Question

Prove that the ratio of the areas of two similar triangles is equal to the ratio of the square of their corresponding sides.

Answer 1

Hint: If two triangles are similar then their corresponding sides are proportional to each other. We can also say the ratio of corresponding sides in two similar triangles are equal.

Complete step-by-step answer:
Let we have two similar triangle ABC and PQR as below:

As we know to find the area we need the height of the triangle. So we can draw a perpendicular AD from A to BC and PS from P to QR.

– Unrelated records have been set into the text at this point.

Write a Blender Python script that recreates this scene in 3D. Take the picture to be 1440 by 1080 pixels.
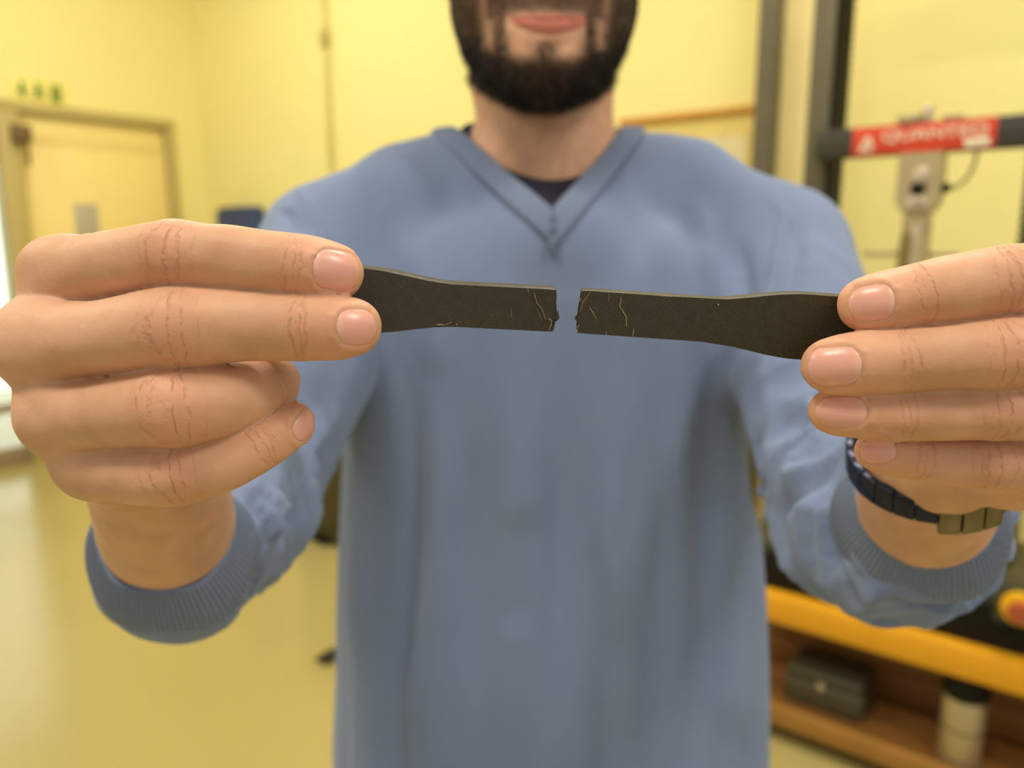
import bpy, bmesh, math, random
import numpy as np
from mathutils import Vector, Matrix

for o in list(bpy.data.objects):
    bpy.data.objects.remove(o, do_unlink=True)
SC = bpy.context.scene
COL = SC.collection
rng = np.random.default_rng(7)
random.seed(7)

# ------------------------------------------------------------------ camera
F = 1080.0                       # focal length in pixels of the 1440x1080 frame
PITCH = math.radians(10.4)
CAMZ = 1.48
cp, sp = math.cos(PITCH), math.sin(PITCH)
CAM = np.array([0, 0, CAMZ]); FW = np.array([0, cp, -sp]); UP = np.array([0, sp, cp]); RT = np.array([1.0, 0, 0])
cam = bpy.data.cameras.new('camera')
co = bpy.data.objects.new('camera', cam); COL.objects.link(co)
co.location = CAM; co.rotation_euler = (math.pi/2 - PITCH, 0, 0)
cam.sensor_width = 36; cam.lens = 27.0; cam.clip_start = 0.01; cam.clip_end = 100
cam.dof.use_dof = True; cam.dof.focus_distance = 0.217; cam.dof.aperture_fstop = 27.0/3.5
SC.camera = co

def P(px, py, d):
    """point seen at pixel (px,py), d metres along the optical axis"""
    return CAM + d*(FW + (px-720)/F*RT - (py-540)/F*UP)

# ------------------------------------------------------------------ light
SC.view_settings.view_transform = 'Standard'
SC.view_settings.look = 'None'
SC.view_settings.gamma = 1.0
SC.view_settings.use_curve_mapping = False
SC.view_settings.exposure = 0.0
SC.cycles.use_denoising = True
SC.cycles.max_bounces = 8
SC.cycles.diffuse_bounces = 5

w = bpy.data.worlds.new('hall_daylight'); SC.world = w; w.use_nodes = True
bg = w.node_tree.nodes['Background']
bg.inputs['Color'].default_value = (1.0, 0.97, 0.90, 1); bg.inputs['Strength'].default_value = 0.60

# ------------------------------------------------------------------ helpers
def S(r, g, b):
    f = lambda c: (c/255/12.92) if c/255 <= .04045 else ((c/255+.055)/1.055)**2.4
    return (f(r), f(g), f(b), 1.0)

class NT:
    def __init__(self, m):
        self.t = m.node_tree; self.n = self.t.nodes; self.l = self.t.links
    def node(self, typ, **kw):
        n = self.n.new(typ)
        for k, v in kw.items(): setattr(n, k, v)
        return n
    def put(self, sock, v):
        if isinstance(v, bpy.types.NodeSocket): self.l.new(v, sock)
        else: sock.default_value = v
    def math(self, op, a, b=0.0, c=None, clamp=False):
        n = self.node('ShaderNodeMath', operation=op, use_clamp=clamp)
        self.put(n.inputs[0], a); self.put(n.inputs[1], b)
        if c is not None: self.put(n.inputs[2], c)
        return n.outputs[0]
    def mix(self, fac, a, b, blend='MIX'):
        n = self.node('ShaderNodeMix', data_type='RGBA', blend_type=blend)
        self.put(n.inputs[0], fac); self.put(n.inputs[6], a); self.put(n.inputs[7], b)
        return n.outputs[2]
    def noise(self, vec, scale, detail=2.0, rough=.5, dist=0.0):
        n = self.node('ShaderNodeTexNoise')
        self.put(n.inputs['Vector'], vec)
        n.inputs['Scale'].default_value = scale; n.inputs['Detail'].default_value = detail
        n.inputs['Roughness'].default_value = rough; n.inputs['Distortion'].default_value = dist
        return n.outputs['Fac']
    def attr(self, name):
        return self.node('ShaderNodeAttribute', attribute_name=name).outputs['Fac']
    def bump(self, h, dist, strength=1.0, nrm=None):
        n = self.node('ShaderNodeBump')
        self.put(n.inputs['Height'], h); n.inputs['Distance'].default_value = dist; n.inputs['Strength'].default_value = strength
        if nrm is not None: self.l.new(nrm, n.inputs['Normal'])
        return n.outputs[0]
    def mapping(self, vec, scale=(1, 1, 1), rot=(0, 0, 0)):
        n = self.node('ShaderNodeMapping'); self.l.new(vec, n.inputs[0])
        n.inputs['Scale'].default_value = scale; n.inputs['Rotation'].default_value = rot
        return n.outputs[0]
    def ramp(self, fac, p0, p1):
        n = self.node('ShaderNodeMapRange', interpolation_type='SMOOTHSTEP')
        self.put(n.inputs[0], fac); n.inputs[1].default_value = p0; n.inputs[2].default_value = p1
        return n.outputs[0]

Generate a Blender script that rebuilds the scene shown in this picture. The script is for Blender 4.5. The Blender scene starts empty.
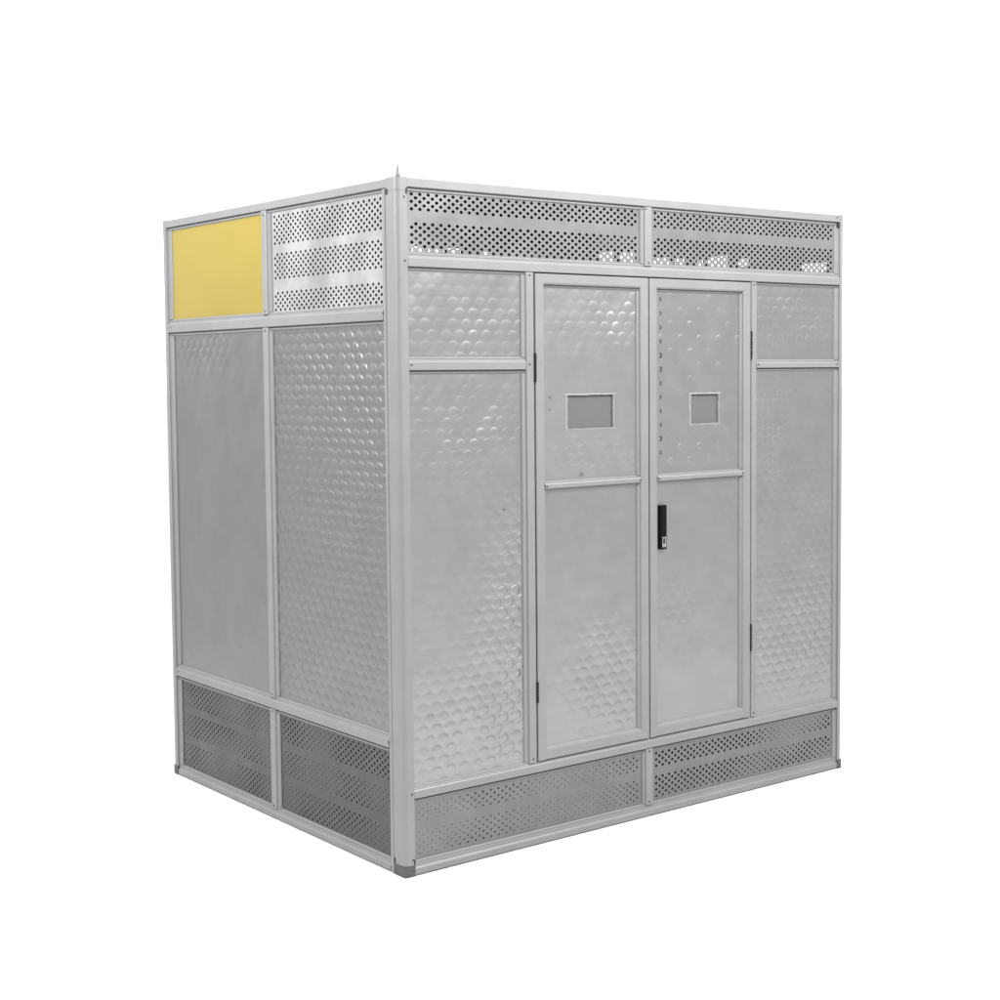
import bpy, bmesh, math, random
from mathutils import Matrix, Vector
random.seed(4)
S = bpy.context.scene
COL = S.collection

# ------------------------------------------------------------------ camera
W, D, H = 2.1133, 1.6577, 2.2
cam = bpy.data.cameras.new('camera'); co = bpy.data.objects.new('camera', cam); COL.objects.link(co)
yaw, pitch, roll = 0.6620616, -0.0650903, -0.00864901
fw = Vector((math.sin(yaw)*math.cos(pitch), math.cos(yaw)*math.cos(pitch), math.sin(pitch)))
r_ = Vector((math.cos(yaw), -math.sin(yaw), 0)); u_ = r_.cross(fw)
rr = r_*math.cos(roll)+u_*math.sin(roll); uu = -r_*math.sin(roll)+u_*math.cos(roll)
M = Matrix((rr, uu, -fw)).transposed().to_4x4(); M.translation = Vector((-2.628984, -3.915433, 1.595028))
co.matrix_world = M
cam.sensor_width = 36; cam.lens = 1.51484290*36
cam.shift_x = -0.00737; cam.shift_y = -0.02861
cam.clip_end = 500; cam.clip_start = 0.05
S.camera = co

# ------------------------------------------------------------------ world: a white studio, brighter overhead, dimmer at the sides
wd = bpy.data.worlds.new('World'); S.world = wd; wd.use_nodes = True
nt = wd.node_tree; bg = nt.nodes['Background']
tc = nt.nodes.new('ShaderNodeTexCoord'); sx = nt.nodes.new('ShaderNodeSeparateXYZ')
nt.links.new(tc.outputs['Generated'], sx.inputs[0])
def wmath(op, a, b=None):
    n = nt.nodes.new('ShaderNodeMath'); n.operation = op
    for i, v in enumerate((a, b)):
        if v is None: continue
        if isinstance(v, (int, float)): n.inputs[i].default_value = v
        else: nt.links.new(v, n.inputs[i])
    return n.outputs[0]
WORLD_LOW, WORLD_HIGH, WORLD_SIDE = 1.15, 1.0, 0.38
z = wmath('MAXIMUM', sx.outputs[2], 0)
zz = wmath('POWER', z, 0.8)
# dot with the direction the camera looks: the backdrop side is bright, the far side of the studio dimmer
dt = wmath('ADD', wmath('MULTIPLY', sx.outputs[0], math.sin(yaw)), wmath('MULTIPLY', sx.outputs[1], math.cos(yaw)))
side = nt.nodes.new('ShaderNodeMapRange'); side.interpolation_type = 'SMOOTHSTEP'
nt.links.new(dt, side.inputs[0]); side.inputs[1].default_value = 0.2; side.inputs[2].default_value = 0.8
side.inputs[3].default_value = WORLD_SIDE; side.inputs[4].default_value = WORLD_LOW
nz = nt.nodes.new('ShaderNodeTexNoise'); nz.inputs['Scale'].default_value = 2.6; nz.inputs['Detail'].default_value = 1
nt.links.new(tc.outputs['Generated'], nz.inputs['Vector'])
nzv = wmath('MULTIPLY', wmath('MAXIMUM', wmath('SUBTRACT', nz.outputs[0], 0.45), 0), 3.0)
st = wmath('ADD', side.outputs[0], wmath('MULTIPLY', zz, WORLD_HIGH))
st = wmath('ADD', st, nzv)
nt.links.new(st, bg.inputs['Strength']); bg.inputs['Color'].default_value = (0.985, 0.993, 1, 1)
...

In triangle ABD and triangle PQS
$\angle B=\angle Q$ $\left\{ \because \Delta ABC\sim \Delta PQR \right\}$
$\angle ADB=\angle PSQ={{90}^{\circ }}$ (By construction)
As two angles are equal so the third angle of both triangles should also be equal.
$\angle BAD=\angle QPS$
So by AAA similarity
$\Delta ABD\sim \Delta PQS$
So we can say the ratio of corresponding sides should be equal. So we can write
$\dfrac{AB}{PQ}=\dfrac{AD}{PS}$ …………………………………………..(i)
Now we can write area of triangle ABC as
$Area(\Delta ABC)=\dfrac{1}{2}\times AD\times BC$ ………………………………..(ii)
$Area(\Delta PQR)=\dfrac{1}{2}\times PS\times QR$…………………………………….(iii)
On dividing equation (ii) and (iii)
$\dfrac{Area(\Delta ABC)}{Area(\Delta PQR)}=\dfrac{AD\times BC}{PS\times QR}$
By using equation (i) we can write
$\dfrac{Area(\Delta ABC)}{Area(\Delta PQR)}=\dfrac{AB\times BC}{PQ\times QR}$……………………………..(iv)
As given $\Delta ABC\sim \Delta PQR$
So this ratio of corresponding sides should be equal. So we can write
$\dfrac{AB}{PQ}=\dfrac{BC}{QR}=\dfrac{AC}{PR}$
Hence we can use this value in equation (iv). So we can write
$\dfrac{Area(\Delta ABC)}{Area(\Delta PQR)}=\dfrac{AB\times AB}{PQ\times PQ}={{\left( \dfrac{AB}{PQ} \right)}^{2}}$
Similarly we can write
$\dfrac{Area(\Delta ABC)}{Area(\Delta PQR)}={{\left( \dfrac{AB}{PQ} \right)}^{2}}={{\left( \dfrac{BC}{QR} \right)}^{2}}={{\left( \dfrac{AC}{PR} \right)}^{2}}$
Hence we can say the ratio of the areas of two similar triangles is equal to the ratio of the square of their corresponding sides.

Note: In general area(A) of any triangle is
$A=\dfrac{1}{2}\times base\times height$
That’s why we need to construct perpendicular triangles for height.